**Data in this exercise:**
"""

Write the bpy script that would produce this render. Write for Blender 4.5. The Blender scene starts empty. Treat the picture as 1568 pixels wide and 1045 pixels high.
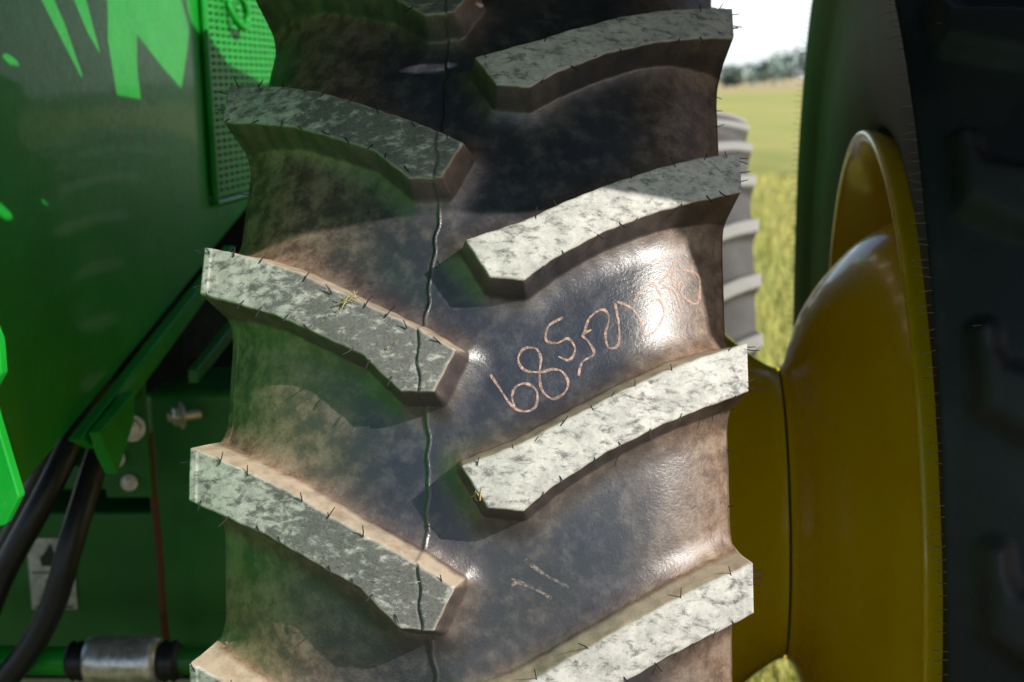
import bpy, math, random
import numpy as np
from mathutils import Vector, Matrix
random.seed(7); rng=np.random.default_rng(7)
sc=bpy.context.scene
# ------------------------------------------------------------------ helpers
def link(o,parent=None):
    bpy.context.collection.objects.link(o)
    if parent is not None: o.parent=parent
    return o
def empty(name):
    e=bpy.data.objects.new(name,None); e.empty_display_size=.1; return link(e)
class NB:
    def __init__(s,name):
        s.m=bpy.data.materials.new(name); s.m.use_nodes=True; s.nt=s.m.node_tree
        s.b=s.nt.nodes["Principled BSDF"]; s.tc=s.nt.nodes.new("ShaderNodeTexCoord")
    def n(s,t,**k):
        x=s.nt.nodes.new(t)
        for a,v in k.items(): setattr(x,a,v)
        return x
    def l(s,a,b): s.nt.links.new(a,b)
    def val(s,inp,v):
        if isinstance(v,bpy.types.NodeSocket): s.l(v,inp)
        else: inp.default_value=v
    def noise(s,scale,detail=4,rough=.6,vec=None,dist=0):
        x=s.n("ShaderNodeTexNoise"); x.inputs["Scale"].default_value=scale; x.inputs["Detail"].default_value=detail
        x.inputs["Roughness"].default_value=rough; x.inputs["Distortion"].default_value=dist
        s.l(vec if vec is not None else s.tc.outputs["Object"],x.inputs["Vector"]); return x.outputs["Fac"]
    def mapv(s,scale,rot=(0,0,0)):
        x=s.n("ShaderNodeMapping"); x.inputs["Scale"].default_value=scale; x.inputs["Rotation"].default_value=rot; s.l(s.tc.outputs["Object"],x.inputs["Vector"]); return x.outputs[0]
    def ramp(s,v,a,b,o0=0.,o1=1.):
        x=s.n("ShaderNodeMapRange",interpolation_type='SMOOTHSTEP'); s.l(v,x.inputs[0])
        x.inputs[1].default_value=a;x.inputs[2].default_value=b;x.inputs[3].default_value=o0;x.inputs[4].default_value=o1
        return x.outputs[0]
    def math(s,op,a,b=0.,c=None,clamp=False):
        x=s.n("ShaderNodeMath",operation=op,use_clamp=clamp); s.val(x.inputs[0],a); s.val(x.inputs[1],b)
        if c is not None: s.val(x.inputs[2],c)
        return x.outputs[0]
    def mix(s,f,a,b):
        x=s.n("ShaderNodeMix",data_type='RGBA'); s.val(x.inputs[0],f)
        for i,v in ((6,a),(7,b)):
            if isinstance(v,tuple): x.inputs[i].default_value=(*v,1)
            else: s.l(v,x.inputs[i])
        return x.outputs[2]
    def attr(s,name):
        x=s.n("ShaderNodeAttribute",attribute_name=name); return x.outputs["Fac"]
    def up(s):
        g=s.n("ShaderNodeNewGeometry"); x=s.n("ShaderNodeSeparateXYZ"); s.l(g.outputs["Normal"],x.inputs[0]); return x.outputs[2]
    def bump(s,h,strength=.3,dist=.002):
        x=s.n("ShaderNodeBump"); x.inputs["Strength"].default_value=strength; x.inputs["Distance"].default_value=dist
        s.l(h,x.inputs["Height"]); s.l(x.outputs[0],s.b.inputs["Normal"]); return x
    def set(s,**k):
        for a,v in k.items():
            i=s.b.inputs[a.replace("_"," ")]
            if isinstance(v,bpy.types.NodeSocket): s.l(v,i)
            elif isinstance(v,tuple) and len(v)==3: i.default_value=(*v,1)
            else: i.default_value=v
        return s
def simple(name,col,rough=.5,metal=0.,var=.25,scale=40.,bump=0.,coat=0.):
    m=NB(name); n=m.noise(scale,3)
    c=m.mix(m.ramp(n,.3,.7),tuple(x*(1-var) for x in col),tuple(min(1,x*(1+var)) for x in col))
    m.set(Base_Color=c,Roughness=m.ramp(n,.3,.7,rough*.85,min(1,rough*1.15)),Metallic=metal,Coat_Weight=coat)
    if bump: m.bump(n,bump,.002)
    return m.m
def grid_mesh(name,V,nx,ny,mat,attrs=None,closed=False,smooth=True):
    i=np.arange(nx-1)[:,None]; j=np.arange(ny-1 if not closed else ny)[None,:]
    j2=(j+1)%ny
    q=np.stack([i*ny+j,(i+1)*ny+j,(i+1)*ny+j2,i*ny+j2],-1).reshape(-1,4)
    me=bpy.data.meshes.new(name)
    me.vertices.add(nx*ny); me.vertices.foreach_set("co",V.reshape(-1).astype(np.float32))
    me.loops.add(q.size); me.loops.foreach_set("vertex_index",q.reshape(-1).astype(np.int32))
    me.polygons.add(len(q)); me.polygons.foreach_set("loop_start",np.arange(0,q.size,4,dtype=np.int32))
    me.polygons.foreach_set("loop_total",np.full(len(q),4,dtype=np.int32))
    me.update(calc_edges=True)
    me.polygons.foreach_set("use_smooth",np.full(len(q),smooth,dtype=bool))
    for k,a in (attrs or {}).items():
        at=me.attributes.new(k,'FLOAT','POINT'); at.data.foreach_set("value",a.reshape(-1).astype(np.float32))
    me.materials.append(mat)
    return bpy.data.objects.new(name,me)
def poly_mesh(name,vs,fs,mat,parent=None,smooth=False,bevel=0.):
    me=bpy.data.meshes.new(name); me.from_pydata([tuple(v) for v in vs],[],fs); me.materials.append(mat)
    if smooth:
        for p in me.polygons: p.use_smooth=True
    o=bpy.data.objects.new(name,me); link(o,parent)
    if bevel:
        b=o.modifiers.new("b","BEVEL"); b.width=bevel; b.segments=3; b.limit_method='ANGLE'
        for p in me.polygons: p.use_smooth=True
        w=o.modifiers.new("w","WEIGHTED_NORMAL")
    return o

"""
"""

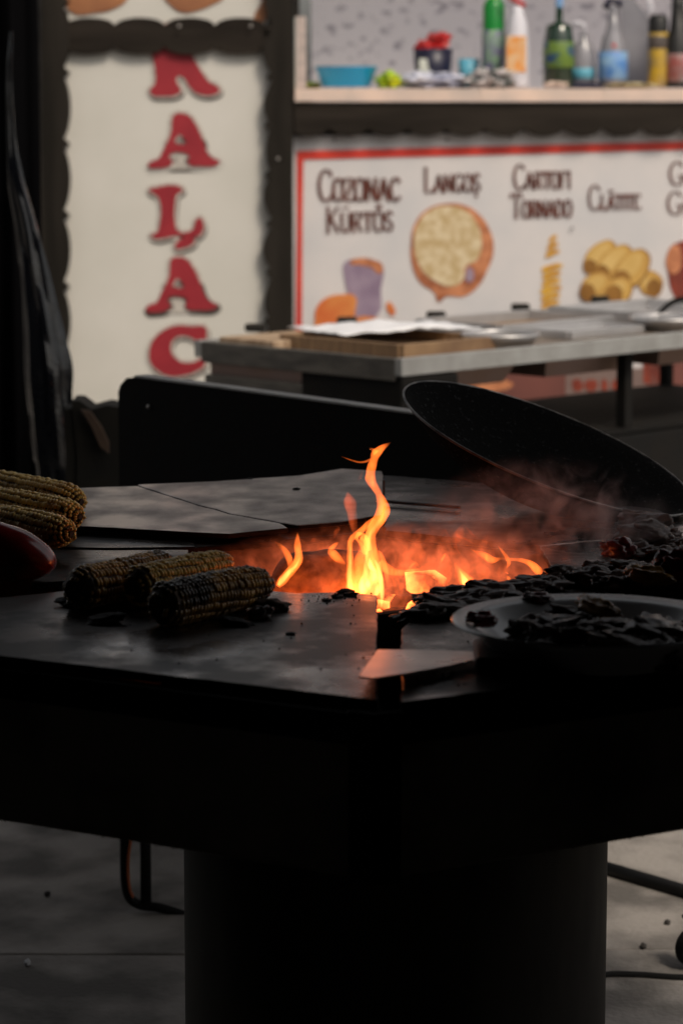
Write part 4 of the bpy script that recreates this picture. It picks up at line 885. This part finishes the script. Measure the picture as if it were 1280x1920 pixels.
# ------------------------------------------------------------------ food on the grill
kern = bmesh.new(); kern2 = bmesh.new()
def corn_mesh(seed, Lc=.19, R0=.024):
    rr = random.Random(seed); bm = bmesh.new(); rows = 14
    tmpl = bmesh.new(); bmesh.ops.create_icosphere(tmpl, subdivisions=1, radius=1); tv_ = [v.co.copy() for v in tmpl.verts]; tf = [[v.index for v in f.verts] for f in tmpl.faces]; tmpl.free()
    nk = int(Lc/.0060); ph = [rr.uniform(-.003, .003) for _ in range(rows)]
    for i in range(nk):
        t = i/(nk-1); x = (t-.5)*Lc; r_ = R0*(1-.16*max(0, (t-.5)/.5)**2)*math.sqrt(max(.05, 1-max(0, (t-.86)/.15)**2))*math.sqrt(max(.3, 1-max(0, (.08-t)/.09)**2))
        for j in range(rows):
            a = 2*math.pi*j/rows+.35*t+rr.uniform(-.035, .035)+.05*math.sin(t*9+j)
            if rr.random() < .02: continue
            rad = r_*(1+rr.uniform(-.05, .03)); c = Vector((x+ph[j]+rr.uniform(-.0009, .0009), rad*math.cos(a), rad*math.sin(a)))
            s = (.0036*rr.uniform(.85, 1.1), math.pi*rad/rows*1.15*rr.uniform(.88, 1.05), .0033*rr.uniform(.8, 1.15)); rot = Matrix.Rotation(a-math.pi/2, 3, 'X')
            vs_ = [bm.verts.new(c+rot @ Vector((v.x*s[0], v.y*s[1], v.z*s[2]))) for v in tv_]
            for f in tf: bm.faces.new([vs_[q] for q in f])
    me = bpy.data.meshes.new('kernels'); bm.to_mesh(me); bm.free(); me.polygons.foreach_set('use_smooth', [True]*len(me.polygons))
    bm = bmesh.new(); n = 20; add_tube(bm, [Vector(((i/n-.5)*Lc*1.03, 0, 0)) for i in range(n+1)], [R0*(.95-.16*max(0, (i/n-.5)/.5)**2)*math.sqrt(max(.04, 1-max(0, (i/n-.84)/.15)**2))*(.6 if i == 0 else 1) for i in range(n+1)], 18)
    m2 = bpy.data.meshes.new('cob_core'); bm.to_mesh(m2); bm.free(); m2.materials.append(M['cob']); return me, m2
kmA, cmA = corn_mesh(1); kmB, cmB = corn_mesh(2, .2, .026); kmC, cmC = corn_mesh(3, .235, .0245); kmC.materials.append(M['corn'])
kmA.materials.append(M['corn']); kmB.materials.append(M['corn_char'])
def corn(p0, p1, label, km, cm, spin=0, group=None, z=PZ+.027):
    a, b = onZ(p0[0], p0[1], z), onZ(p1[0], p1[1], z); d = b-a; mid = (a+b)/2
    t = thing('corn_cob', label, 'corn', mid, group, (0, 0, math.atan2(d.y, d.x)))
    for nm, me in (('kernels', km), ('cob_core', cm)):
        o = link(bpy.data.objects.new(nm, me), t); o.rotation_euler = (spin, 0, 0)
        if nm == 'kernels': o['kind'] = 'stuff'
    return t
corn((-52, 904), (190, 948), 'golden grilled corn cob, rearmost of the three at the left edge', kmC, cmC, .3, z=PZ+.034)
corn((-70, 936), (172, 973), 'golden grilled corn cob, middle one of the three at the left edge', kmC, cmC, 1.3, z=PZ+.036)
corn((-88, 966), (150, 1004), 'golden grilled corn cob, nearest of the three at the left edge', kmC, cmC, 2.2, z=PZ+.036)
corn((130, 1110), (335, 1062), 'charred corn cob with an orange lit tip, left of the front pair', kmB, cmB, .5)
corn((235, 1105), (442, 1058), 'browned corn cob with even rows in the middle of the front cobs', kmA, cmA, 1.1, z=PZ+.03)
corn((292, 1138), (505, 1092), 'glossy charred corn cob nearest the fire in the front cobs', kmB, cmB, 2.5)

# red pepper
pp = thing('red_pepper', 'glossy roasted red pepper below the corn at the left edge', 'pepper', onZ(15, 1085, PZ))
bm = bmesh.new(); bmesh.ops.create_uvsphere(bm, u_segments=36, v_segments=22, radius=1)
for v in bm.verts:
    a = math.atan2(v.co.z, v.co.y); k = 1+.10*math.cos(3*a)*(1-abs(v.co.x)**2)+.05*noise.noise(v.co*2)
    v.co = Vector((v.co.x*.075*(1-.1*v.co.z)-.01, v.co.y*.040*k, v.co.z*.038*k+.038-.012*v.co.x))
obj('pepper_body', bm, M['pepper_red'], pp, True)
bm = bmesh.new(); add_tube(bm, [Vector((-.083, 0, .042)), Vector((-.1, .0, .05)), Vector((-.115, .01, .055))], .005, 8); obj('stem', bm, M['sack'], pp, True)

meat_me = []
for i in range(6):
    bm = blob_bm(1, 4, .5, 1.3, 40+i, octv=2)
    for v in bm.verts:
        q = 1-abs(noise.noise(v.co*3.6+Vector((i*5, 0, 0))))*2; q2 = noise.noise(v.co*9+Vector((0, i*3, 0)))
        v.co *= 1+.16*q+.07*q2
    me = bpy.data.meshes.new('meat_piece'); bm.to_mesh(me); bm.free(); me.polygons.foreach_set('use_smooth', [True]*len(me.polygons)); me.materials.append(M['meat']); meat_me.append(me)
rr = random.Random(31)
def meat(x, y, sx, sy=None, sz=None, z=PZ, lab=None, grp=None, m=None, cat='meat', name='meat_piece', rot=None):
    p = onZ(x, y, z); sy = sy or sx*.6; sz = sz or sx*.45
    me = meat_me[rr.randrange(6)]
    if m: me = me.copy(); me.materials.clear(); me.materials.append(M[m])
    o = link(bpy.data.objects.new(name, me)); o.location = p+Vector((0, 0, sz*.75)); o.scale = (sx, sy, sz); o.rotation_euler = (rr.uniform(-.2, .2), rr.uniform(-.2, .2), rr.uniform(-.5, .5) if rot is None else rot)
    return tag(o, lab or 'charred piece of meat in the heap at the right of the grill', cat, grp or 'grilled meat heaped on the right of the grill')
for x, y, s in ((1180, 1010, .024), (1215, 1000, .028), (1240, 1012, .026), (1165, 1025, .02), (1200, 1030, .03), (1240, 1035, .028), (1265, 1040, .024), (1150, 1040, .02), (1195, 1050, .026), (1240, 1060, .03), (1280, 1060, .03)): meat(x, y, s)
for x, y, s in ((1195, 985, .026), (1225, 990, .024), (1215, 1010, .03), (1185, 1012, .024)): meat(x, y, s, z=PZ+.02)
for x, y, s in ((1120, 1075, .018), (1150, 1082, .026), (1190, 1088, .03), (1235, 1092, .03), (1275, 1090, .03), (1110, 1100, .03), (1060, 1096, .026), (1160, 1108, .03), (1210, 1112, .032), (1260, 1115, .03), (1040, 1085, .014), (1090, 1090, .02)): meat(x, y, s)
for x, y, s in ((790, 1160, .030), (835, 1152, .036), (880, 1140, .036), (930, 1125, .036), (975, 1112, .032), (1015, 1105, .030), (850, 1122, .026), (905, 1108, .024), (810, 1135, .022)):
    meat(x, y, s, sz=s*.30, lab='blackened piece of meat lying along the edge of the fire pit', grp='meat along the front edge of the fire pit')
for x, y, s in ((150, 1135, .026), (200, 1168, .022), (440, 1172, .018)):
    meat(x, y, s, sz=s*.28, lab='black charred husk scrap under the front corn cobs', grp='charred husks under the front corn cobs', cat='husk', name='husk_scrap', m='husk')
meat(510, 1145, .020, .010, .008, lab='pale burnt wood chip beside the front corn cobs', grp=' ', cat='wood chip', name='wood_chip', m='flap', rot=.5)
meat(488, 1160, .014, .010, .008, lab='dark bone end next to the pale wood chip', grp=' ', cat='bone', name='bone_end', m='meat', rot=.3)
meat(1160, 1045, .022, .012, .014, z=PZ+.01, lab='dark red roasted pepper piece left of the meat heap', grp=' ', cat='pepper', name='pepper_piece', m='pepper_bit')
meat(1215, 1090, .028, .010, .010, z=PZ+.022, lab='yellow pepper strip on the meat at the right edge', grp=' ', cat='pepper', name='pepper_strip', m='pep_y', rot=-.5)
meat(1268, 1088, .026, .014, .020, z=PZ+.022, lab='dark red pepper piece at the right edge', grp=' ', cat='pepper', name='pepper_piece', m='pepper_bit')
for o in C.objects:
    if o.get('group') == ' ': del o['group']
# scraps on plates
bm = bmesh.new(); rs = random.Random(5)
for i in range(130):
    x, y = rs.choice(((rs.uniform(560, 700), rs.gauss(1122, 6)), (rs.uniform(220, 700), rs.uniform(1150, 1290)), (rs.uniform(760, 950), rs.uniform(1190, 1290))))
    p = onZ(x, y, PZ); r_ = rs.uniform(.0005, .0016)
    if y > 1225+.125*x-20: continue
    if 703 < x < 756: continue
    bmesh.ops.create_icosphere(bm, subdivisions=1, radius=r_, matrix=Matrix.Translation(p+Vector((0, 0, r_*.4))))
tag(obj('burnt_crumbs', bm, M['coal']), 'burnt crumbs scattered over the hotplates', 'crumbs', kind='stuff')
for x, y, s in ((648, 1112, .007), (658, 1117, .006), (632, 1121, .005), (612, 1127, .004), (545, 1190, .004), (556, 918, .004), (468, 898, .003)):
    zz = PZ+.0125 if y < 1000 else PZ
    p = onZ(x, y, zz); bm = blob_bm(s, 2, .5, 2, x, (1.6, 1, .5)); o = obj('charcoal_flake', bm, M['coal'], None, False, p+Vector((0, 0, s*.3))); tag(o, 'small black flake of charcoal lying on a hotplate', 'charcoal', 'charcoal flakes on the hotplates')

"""
"""

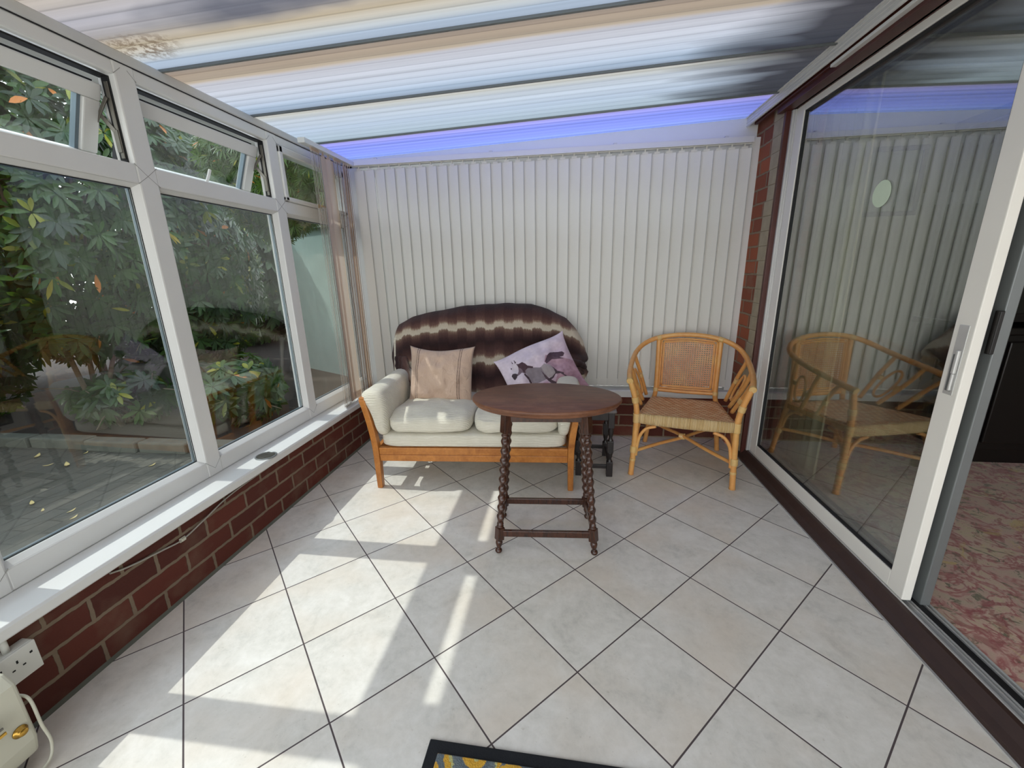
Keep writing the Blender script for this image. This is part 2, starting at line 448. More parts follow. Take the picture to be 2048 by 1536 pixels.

"""

**Set task:**
Within the listing above, copy each line that has the string "scene".

**Response to the exercise:**
Write the bpy script that would produce this render. Write for Blender 4.5. The Blender scene starts empty. Treat the picture as 1568 pixels wide and 1045 pixels high.
sc=bpy.context.scene